#### Goal
The records below are split into lines. How many of those lines contain the string "More"? Reply with the number only.

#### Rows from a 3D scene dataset
=======

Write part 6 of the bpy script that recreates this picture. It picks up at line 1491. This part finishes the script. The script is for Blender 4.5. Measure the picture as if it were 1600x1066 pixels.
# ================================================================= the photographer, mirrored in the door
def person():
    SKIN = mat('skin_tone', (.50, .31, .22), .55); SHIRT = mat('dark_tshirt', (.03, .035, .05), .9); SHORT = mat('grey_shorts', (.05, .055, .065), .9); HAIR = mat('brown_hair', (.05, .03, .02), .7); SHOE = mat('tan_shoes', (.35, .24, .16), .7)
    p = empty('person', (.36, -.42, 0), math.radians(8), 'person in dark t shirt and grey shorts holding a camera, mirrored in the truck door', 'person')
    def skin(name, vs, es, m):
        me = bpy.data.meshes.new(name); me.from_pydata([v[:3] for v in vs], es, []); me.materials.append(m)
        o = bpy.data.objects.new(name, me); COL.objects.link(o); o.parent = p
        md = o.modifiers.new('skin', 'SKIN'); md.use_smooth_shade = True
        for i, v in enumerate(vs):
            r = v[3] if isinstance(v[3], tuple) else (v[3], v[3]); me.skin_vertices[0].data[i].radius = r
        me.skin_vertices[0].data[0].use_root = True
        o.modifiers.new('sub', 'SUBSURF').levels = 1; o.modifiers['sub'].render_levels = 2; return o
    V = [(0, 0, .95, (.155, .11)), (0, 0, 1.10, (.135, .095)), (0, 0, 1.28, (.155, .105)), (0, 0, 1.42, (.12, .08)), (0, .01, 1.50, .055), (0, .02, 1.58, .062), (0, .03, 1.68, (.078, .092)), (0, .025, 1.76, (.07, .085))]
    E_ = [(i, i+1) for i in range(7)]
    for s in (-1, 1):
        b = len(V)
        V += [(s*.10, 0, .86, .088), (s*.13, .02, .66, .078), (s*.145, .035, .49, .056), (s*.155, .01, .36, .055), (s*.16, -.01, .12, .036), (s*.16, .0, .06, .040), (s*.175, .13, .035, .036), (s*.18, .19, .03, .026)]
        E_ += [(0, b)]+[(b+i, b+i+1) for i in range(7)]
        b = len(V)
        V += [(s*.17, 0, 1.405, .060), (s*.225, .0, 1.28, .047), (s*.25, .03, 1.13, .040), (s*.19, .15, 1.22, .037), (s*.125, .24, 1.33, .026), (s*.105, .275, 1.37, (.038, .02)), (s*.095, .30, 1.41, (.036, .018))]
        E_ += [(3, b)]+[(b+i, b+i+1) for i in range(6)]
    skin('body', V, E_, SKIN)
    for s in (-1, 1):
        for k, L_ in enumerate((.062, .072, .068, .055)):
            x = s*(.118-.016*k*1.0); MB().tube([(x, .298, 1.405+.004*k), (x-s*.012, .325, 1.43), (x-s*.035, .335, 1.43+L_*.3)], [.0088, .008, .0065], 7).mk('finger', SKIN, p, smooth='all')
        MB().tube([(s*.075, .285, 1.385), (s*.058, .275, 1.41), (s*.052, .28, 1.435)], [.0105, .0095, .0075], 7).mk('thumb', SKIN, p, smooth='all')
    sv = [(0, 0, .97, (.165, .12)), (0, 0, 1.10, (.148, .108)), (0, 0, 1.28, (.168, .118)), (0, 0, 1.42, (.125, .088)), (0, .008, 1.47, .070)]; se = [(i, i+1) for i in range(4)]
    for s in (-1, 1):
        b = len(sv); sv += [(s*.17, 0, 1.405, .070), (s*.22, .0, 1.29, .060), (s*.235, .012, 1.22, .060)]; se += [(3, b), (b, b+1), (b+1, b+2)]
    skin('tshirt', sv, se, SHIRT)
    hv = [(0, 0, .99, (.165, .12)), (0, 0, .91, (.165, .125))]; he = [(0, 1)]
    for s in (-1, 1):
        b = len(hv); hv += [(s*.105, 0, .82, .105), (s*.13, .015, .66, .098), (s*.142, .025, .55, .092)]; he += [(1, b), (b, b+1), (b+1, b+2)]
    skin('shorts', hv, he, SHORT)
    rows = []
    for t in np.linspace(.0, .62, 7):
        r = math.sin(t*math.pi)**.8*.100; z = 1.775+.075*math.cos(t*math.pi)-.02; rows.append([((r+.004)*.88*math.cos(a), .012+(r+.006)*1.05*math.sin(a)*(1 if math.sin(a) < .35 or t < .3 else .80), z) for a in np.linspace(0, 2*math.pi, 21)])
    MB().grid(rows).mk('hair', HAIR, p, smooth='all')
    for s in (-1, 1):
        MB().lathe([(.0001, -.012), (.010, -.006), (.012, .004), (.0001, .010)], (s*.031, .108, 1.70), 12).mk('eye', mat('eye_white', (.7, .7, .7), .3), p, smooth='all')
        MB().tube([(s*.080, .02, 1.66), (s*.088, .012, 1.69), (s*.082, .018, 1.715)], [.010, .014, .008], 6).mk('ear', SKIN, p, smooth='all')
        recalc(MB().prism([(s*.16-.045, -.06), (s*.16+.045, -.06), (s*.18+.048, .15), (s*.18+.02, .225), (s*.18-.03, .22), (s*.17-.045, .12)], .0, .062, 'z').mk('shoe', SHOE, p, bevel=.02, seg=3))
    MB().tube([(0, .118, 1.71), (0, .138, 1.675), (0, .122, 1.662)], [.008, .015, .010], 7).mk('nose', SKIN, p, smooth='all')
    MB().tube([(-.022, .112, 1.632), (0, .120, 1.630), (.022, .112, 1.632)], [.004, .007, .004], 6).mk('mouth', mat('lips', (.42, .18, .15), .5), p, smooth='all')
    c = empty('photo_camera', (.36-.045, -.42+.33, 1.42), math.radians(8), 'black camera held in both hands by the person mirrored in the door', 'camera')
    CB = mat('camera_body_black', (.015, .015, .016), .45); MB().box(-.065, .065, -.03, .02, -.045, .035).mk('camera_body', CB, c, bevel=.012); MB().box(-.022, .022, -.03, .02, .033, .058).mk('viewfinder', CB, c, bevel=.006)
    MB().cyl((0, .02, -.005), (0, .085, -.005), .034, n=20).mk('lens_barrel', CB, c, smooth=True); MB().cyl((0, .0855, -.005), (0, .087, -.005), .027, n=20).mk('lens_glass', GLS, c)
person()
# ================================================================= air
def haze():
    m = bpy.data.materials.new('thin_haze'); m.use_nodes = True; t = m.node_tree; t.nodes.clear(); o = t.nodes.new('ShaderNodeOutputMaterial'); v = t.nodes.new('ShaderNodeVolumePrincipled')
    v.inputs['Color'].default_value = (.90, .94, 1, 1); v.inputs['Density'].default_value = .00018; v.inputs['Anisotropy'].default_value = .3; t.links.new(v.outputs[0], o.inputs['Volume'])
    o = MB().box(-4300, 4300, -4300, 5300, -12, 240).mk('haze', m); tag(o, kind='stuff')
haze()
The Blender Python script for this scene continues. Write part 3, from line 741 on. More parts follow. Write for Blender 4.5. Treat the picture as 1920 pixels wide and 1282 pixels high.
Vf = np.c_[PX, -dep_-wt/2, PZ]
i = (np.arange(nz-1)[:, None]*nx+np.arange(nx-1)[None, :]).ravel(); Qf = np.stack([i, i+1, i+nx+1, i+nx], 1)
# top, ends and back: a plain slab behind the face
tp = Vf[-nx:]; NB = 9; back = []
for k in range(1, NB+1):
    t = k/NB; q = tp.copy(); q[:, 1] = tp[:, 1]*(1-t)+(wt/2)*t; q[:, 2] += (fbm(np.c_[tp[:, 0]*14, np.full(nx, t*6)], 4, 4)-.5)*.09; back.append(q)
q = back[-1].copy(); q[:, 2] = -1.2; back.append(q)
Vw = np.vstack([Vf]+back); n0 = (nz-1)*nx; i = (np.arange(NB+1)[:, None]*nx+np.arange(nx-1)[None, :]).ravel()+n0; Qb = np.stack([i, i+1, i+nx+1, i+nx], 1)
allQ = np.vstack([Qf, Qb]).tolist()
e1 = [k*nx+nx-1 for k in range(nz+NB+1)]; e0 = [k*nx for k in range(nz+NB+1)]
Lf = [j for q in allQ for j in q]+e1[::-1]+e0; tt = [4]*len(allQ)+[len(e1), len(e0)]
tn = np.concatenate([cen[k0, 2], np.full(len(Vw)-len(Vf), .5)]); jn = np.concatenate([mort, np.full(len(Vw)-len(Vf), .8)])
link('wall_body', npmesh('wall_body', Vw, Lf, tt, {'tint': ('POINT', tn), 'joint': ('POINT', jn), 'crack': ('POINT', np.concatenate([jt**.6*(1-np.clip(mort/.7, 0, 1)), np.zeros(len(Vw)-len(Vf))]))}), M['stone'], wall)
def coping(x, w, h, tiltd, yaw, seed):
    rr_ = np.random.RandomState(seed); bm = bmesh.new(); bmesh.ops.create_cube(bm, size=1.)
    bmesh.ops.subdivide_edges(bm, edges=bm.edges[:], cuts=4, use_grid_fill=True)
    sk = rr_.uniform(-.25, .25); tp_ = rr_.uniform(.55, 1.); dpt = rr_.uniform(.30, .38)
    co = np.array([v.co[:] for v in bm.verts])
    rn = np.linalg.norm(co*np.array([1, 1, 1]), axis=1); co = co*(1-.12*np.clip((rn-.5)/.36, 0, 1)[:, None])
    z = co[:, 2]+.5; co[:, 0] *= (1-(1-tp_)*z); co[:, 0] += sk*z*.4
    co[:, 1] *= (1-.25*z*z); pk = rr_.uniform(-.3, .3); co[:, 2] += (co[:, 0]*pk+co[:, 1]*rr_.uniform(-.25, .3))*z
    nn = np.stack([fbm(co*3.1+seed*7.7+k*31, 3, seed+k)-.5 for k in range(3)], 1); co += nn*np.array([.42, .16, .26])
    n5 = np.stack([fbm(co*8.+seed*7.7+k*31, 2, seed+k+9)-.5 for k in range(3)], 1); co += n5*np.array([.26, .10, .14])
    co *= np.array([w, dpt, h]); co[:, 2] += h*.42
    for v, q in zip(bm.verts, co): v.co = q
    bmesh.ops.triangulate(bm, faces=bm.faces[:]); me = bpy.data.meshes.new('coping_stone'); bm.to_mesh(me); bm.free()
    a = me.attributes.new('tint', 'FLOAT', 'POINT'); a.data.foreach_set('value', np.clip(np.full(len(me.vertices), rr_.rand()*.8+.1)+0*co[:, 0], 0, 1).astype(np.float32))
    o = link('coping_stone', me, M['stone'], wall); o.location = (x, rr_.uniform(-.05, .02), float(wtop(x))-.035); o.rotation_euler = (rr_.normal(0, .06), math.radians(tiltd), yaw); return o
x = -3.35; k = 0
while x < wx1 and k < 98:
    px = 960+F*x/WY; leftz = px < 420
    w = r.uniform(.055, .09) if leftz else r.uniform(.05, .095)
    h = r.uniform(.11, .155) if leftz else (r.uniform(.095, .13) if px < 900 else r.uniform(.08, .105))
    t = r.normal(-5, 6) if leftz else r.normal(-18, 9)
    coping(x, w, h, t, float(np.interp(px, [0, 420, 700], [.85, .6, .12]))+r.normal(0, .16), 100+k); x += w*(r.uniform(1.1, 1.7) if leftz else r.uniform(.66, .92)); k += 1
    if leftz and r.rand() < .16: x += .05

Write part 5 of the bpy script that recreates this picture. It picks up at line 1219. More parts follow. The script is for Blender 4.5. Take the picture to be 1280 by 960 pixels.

=======

#### Answer
2